Der Stimmenanteil der NSDAP sank um 4% zugunsten der DNVP; die KPD
konnte ihren Anteil hauptsächlich auf Kosten der SPD auf fast 17%
steigern. Die negative Mehrheit der republikfeindlichen Parteien
blieb erhalten.
Adolf
Hitler versuchte seine Machtansprüche zu bekräftigen, indem er den
Nachweis erbringen wollte, daß die Industrie hinter ihm stände. Es
traten jedoch nur 20 Persönlichkeiten aus Industrie- und
Bankkreisen für eine Ernennung Hitlers zum Reichskanzler ein - unter
ihnen der ehemalige Reichsbankpräsident Schacht und der Industrielle
Fritz Thyssen; 339 Persönlichkeiten unterstützten hingegen von
Papen. Hindenburg erklärte sich nur bereit, Hitler zum Reichskanzler
einer parlamentarisch legitimierten Regierung zu ernennen; ein
Präsidialkabinett mit Notverordnungsermächtigung unter Führung
der NSDAP lehnte er ab. Von Papen wollte durch eine autoritäre
Diktatur, gestützt auf alte preußische Eliten, auf Industrie und
auf Reichswehr, einer nationalsozialistischen Machtergreifung
begegnen. Diese Vorstellungen lehnte von Schleicher ab.
Am
3. Dezember wurde Reichswehrminister von Schleicher zum Reichskanzler
ernannt. Die politischen Rahmenbedingungen schienen sich zu bessern:
Die NSDAP mußte in Landtags- und Kommunalwahlen empfindliche
Stimmenverluste hinnehmen. Die Straßenkämpfe ließen nach. Die
Wirtschaft signalisierte Anzeichen für eine Erholung. Der Höhepunkt
der Arbeitslosigkeit war überschritten.
Von
Schleicher suchte in einer parteiübergreifenden
Gewerkschaftszusammenarbeit Unterstützung. Er wandte sich an den
Flügel um Gregor
Strasser
in der NSDAP, der für sozialistische Tendenzen in seiner Partei
eintrat und ein gespanntes Verhältnis zu Hitler hatte. Strasser
zögerte jedoch, als Vizekanzler in ein Kabinett Schleicher
einzutreten.

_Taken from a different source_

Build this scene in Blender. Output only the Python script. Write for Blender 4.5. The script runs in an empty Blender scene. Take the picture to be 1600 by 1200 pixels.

Statt der befürchteten Spaltung seiner Bewegung gelang
Hitler die Ausschaltung Strassers. Ein angestrebtes Bündnis von
Reichswehr und Arbeiterbewegung scheiterte ebenfalls. Der
sozialdemokratische Allgemeine Deutsche Gewerkschaftsbund war einer
Zusammenarbeit mit von Schleicher nicht abgeneigt, doch die SPD
verhinderte ein Zusammengehen mit dem „reaktionären General".
Statt der beabsichtigten Gewerkschaftsfront formierte sich eine
Gegenbewegung der Interessenverbände von Landwirtschaft und
Industrie und der DNVP. Von Papen, der „Stahlhelm" und die
DNVP forderten eine Regierungsbeteiligung der NSDAP. Am 28. Januar
1933 trat von Schleicher zurück. Am 30. Januar wurde Adolf Hitler
zum Reichskanzler ernannt und ein Kabinett aus Vertretern der
„Nationalen Opposition" unter Einschluß parteiloser
Persönlichkeiten gebildet. Von Papen wurde Vizekanzler.